Artists were a fixture on the classic expeditions of the 1700s, tasked with recording the highlights and discoveries of the journey.

The Swedish Polar Research Secretariat, one of the organisers of the expedition, brought back the tradition in 1980. But now, freed from recording the journey for posterity’s sake, the artists come from a wide range of disciplines.

“This is the first time in the artist program we have this kind of artist,” says Eva Grönland, head of communications at the Secretariat.

The extra crew member, she explains, brings diversity to the crew, reaches out to the public, and sees the Arctic a different way.

“It’s so exciting to see how we all on an expedition have our different stories to tell.”

For Karlsson, who said she has long dreamed of going to Greenland and Svalbard, this will be her first trip to the Arctic.

She applied for the trip with a proposal to create two cups and saucers a day, stamped with the longitude and latitude where they were made.

Inspired by traditional Japanese tea sets with undulating rims, she said the cups will reflect the landscape and life on the ship. They’ll be hand formed in porcelain and shipped back to Stockholm, unfired.

She also plans to create clay miniatures inspired by the trip.

“In my dreams, I’m just working all the time, hardly sleeping for four weeks… creating masterpieces every day,” she explains, sitting in her sun-lit studio in Stockholm.

Recently returned from visiting the expedition’s icebreaker, Oden, Karlsson saw her temporary studio for the first time – a shipping container with bright yellow walls and a sea view.

The setting should suit the graduate of Stockholm's University College of Arts, Crafts and Design (Konstfack), whose work evokes child-like images and worlds of fantasy and escape.

In one of her exhibitions, titled “This is planet earth”, clay-fired aliens presented images from our planet both mundane and absurd.

In her studio, ceramic cups jostle for space with clay skulls and salt and pepper shakers shaped like polar bears.
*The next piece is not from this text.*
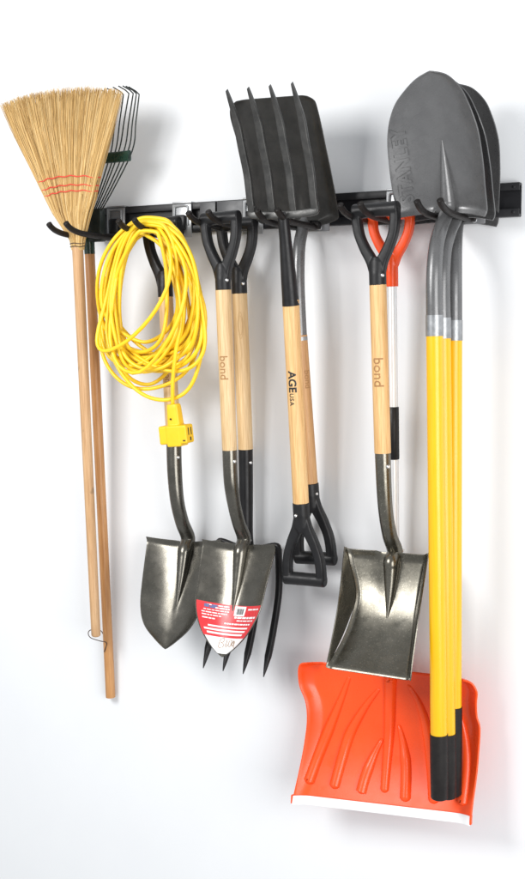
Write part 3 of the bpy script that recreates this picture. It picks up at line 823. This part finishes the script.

It’s this diversity that makes clay an unlikely fit for the expedition.

“Clay itself is really magical,” she says.

"You can do whatever you want, big sculpture or small sculpture, tablewear, colours, patterns. It’s filled with possibilities."
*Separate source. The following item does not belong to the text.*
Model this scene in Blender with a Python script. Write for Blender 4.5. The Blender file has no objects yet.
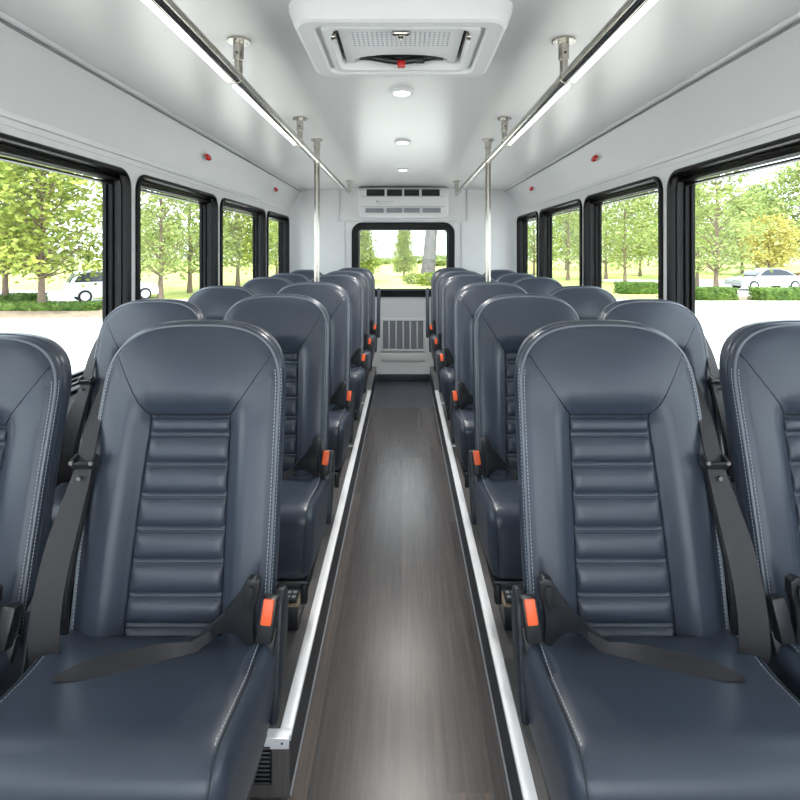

This diversity is a requirement on a trip where few things are certain – including how much ice they will see.

Ville Lenkkeri, a Finnish photographer based in Stockholm, was on the Oden icebreaker over 2009 and 2010, on an expedition near Antarctica and the clement weather forced him to revise his original theme.

“It was about man meeting the great elements – the sea, the ice,” he recalls.

But with little ice to see, he found himself instead entranced by an obscure island labeled “ED” – “existence doubtful”, and indigenous culture on the very southern tip of Chile, an area which he has been back to visit since.

The photographs will form a book, which he hopes will be released next year.

But the expedition offers a rare opportunity for an artist to go where few are able. For Karlsson, this will mean a chance to sculpt far above the Arctic Circle, and, she hopes, a chance to see those polar bear salt and pepper shakers in reality.

The EAGER 2011 expedition itself is a joint Danish-Swedish expedition, and will criss-cross a patch of sea off the coast of north-eastern Greenland, mapping the ocean floor as part of the Danish Continental Shelf Project.

The Continental Shelf Project aims to map Denmark’s territorial claims in the Arctic, which will be submitted to the United Nations Convention on the Law of the Seas in 2014.

A copy of the Danish Arctic Strategy, leaked to Danish newspaper Information in May, stated that Denmark’s claim will include the North Pole.

Rapidly melting ice in the far north means resource extraction, including oil and gas, and increased shipping are on the rise – along with territorial claims.